Council may support Free Fares campaign

Photo: ODT files
Photo: ODT files
The Otago Regional Council will consider supporting a national campaign to make public transport free for certain users.

Included on the agenda for tomorrow’s council meeting in Balclutha is a motion to authorise the chief executive to sign on as a coalition member in the Free Fares campaign.

The campaign, if successful, would allow tertiary students, under 25-year-olds, community service card holders and the disabled community free access to public transport.

These groups have been identified as those least likely to be able to afford a private vehicle.

Cr Elliot Weir, of the Dunedin constituency, said the campaign would signal steps that needed to be taken in the future.

"It doesn’t have any policy implications for us at this moment, it’s just us signalling that we support that campaign on a national level lobbying central government to push towards making public transport more accessible and comprehensive."

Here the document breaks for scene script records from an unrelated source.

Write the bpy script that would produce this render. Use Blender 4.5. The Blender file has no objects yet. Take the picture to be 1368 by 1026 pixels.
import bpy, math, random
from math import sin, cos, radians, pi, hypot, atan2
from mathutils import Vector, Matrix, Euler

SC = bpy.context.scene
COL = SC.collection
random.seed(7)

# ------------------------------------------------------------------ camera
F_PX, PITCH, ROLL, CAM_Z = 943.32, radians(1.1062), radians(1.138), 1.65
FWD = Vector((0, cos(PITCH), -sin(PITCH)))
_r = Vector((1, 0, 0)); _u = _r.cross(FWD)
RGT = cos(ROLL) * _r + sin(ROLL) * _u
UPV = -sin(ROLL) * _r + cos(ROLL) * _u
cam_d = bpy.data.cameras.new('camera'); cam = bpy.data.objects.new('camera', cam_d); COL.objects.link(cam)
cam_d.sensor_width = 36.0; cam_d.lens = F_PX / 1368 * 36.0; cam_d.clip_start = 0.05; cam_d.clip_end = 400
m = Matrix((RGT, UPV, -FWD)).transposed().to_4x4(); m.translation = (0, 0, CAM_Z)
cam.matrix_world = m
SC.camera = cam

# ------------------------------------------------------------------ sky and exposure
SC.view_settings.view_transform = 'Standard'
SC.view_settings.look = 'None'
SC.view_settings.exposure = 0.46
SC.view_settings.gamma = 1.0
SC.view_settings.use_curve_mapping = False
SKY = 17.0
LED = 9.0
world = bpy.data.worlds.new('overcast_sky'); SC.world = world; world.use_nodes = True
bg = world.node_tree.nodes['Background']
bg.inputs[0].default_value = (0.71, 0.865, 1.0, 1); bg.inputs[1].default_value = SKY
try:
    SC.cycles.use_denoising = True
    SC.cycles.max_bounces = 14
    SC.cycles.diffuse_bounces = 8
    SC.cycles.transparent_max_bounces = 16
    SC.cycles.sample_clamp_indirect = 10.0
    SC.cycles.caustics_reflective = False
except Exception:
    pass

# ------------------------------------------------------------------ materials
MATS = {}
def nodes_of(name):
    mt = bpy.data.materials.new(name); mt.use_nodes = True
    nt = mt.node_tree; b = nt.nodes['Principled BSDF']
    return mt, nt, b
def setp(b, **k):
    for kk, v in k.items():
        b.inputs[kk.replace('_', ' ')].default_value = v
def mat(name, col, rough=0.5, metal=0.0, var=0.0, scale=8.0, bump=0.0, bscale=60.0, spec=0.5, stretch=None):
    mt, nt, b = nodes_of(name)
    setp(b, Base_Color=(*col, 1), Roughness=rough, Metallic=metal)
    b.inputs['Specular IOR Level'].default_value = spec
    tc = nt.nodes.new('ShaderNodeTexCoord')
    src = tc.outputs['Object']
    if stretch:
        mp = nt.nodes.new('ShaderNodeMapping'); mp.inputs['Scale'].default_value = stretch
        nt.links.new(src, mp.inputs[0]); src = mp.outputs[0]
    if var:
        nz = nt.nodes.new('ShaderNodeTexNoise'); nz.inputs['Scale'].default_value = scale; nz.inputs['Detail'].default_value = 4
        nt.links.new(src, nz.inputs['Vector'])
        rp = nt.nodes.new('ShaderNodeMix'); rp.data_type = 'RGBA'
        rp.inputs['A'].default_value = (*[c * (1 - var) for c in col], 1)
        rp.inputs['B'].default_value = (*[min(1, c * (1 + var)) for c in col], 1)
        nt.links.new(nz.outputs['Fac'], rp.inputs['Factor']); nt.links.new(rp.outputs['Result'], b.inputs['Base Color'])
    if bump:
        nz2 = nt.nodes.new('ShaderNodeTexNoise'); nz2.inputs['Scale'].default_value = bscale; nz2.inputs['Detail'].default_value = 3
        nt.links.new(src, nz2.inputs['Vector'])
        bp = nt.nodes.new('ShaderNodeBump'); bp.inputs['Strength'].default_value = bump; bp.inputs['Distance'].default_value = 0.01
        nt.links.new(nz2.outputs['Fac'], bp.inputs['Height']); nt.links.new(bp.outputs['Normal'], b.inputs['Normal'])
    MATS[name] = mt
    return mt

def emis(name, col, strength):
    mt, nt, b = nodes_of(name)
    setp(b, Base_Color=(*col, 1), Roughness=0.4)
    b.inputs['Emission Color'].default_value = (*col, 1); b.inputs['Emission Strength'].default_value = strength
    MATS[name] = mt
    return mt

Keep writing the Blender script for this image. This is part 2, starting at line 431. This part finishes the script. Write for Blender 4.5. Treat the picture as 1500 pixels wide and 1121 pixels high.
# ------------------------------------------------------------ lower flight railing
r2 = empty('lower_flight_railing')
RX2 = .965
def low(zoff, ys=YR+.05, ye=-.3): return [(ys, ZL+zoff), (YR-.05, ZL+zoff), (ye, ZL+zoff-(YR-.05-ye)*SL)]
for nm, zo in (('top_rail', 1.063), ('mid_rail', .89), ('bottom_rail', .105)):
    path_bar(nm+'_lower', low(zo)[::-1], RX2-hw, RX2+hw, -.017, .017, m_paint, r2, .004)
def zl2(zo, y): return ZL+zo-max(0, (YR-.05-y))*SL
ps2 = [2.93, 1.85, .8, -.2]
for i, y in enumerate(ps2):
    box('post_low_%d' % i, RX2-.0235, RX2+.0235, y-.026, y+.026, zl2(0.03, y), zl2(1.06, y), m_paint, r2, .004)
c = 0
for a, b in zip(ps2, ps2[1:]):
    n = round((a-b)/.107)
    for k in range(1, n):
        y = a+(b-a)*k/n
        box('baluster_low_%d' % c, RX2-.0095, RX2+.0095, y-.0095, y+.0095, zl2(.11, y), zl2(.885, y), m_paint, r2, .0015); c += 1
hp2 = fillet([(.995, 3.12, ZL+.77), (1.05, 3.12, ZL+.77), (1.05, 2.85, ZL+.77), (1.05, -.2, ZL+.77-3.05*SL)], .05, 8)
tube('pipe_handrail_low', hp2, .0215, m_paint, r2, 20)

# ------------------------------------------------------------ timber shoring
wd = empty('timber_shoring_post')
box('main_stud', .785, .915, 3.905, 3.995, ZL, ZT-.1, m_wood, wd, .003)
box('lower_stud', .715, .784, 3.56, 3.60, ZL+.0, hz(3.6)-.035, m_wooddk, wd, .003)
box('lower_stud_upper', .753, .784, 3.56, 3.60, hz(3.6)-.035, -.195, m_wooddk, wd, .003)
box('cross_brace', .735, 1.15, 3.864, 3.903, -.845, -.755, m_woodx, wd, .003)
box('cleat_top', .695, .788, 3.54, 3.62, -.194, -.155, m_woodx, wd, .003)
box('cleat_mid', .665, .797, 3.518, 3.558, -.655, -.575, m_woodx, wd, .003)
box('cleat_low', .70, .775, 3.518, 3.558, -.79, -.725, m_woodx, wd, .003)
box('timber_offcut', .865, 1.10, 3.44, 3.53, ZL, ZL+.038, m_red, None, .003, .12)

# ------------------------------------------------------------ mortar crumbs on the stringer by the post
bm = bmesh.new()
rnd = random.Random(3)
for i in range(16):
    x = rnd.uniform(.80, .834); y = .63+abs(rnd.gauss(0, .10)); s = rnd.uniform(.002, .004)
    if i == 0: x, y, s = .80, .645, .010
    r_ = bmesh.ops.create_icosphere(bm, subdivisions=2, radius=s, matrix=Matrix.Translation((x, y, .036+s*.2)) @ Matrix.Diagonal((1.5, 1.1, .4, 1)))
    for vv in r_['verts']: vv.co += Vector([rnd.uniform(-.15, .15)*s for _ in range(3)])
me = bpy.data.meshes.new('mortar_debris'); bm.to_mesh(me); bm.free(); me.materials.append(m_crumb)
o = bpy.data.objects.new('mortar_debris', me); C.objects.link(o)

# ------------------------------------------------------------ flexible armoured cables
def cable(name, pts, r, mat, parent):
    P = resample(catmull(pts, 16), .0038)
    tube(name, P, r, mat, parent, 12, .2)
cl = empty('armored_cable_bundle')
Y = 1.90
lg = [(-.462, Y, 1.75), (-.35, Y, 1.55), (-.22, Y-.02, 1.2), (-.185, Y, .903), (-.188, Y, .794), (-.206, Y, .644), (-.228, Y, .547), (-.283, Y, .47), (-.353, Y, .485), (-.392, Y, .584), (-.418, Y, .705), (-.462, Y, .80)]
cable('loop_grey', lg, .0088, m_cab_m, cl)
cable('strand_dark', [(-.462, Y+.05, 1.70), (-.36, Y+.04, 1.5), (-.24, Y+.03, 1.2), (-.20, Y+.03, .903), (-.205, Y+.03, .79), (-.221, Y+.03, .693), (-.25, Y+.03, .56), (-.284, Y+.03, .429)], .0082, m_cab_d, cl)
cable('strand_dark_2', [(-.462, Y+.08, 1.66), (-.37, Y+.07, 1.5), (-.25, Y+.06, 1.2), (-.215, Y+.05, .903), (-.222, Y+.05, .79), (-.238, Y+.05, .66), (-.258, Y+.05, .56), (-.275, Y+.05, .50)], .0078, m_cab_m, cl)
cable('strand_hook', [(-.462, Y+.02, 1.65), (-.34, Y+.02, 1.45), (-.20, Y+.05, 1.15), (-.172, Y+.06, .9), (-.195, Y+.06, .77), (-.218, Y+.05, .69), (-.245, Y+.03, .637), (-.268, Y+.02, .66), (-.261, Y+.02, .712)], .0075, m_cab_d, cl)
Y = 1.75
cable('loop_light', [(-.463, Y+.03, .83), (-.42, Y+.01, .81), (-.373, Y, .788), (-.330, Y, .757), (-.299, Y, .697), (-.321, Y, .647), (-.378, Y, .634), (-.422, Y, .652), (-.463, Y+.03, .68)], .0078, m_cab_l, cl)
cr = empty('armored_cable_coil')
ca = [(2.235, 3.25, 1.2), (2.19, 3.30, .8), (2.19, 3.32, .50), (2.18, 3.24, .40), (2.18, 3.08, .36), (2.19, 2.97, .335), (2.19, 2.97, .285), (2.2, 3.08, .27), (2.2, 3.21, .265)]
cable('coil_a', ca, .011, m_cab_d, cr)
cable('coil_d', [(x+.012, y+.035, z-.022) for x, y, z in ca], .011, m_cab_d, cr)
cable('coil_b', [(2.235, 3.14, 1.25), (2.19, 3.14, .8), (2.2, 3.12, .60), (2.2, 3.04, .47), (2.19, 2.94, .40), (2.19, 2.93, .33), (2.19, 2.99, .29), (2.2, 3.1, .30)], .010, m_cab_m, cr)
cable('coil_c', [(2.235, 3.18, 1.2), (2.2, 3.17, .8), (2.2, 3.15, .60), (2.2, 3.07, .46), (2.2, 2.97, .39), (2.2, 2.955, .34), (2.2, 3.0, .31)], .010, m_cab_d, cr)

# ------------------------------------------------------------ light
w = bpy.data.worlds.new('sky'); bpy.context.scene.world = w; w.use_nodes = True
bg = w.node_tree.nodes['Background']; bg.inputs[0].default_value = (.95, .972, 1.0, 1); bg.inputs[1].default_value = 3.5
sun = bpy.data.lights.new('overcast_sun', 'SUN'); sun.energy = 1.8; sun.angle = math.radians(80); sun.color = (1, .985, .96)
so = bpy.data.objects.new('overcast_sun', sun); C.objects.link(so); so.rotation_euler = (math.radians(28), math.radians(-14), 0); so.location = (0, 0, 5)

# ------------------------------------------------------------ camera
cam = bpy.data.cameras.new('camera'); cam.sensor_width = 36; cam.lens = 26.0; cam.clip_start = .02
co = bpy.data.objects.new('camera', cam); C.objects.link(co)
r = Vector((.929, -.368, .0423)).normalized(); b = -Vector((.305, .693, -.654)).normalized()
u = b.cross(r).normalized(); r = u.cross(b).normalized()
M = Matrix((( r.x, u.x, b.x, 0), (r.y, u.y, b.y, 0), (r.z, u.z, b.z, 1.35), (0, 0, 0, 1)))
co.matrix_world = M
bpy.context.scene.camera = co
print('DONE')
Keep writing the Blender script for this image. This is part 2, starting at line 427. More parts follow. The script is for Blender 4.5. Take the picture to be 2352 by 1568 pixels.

Joining the campaign would help the council to assess different options as to how public transport could be improved.

Cr Weir submitted an additional motion requesting the council’s transport team to produce a report on the feasibility of free off-peak travel and the potential costs and benefits.

"If we want a city that isn’t incredibly congested in a couple years’ time, and meet the city’s climate change goals, we need a massive shift to public transport," Cr Weir said.

Costs to use public transport and the requirement of a Bee card were important barriers to remove in order to promote public transport use, they said.

"Any way we can do that is good in my books, making those buses better, reliable, more frequent and going to more places."

"I think it’s quite handy to hop on a bus without having to sort out a Bee card and go anywhere in the city."

Cr Weir said the campaign would benefit the student community in particular, who tended not to own cars and walked around the north Dunedin area.

Otago University Students’ Association (OUSA) president Quintin Jane said free fares for public transport would ease the burden of other costs.

"Any way in which we can support students to perhaps save a couple of dollars here and there is something that we are incredibly supportive of," Mr Jane said.

"Free public transport in particular is a good one as it’s a sustainable initiative and it also increases students’ abilities to look further afield for rentals.

"If public transport fares became free, they’d be able to look further afield for higher-quality rentals in their budget and not have to absorb their cost of transport."

The OUSA had signed on to the campaign in early March, in addition to nine other councils and more than 70 other organisations, he said.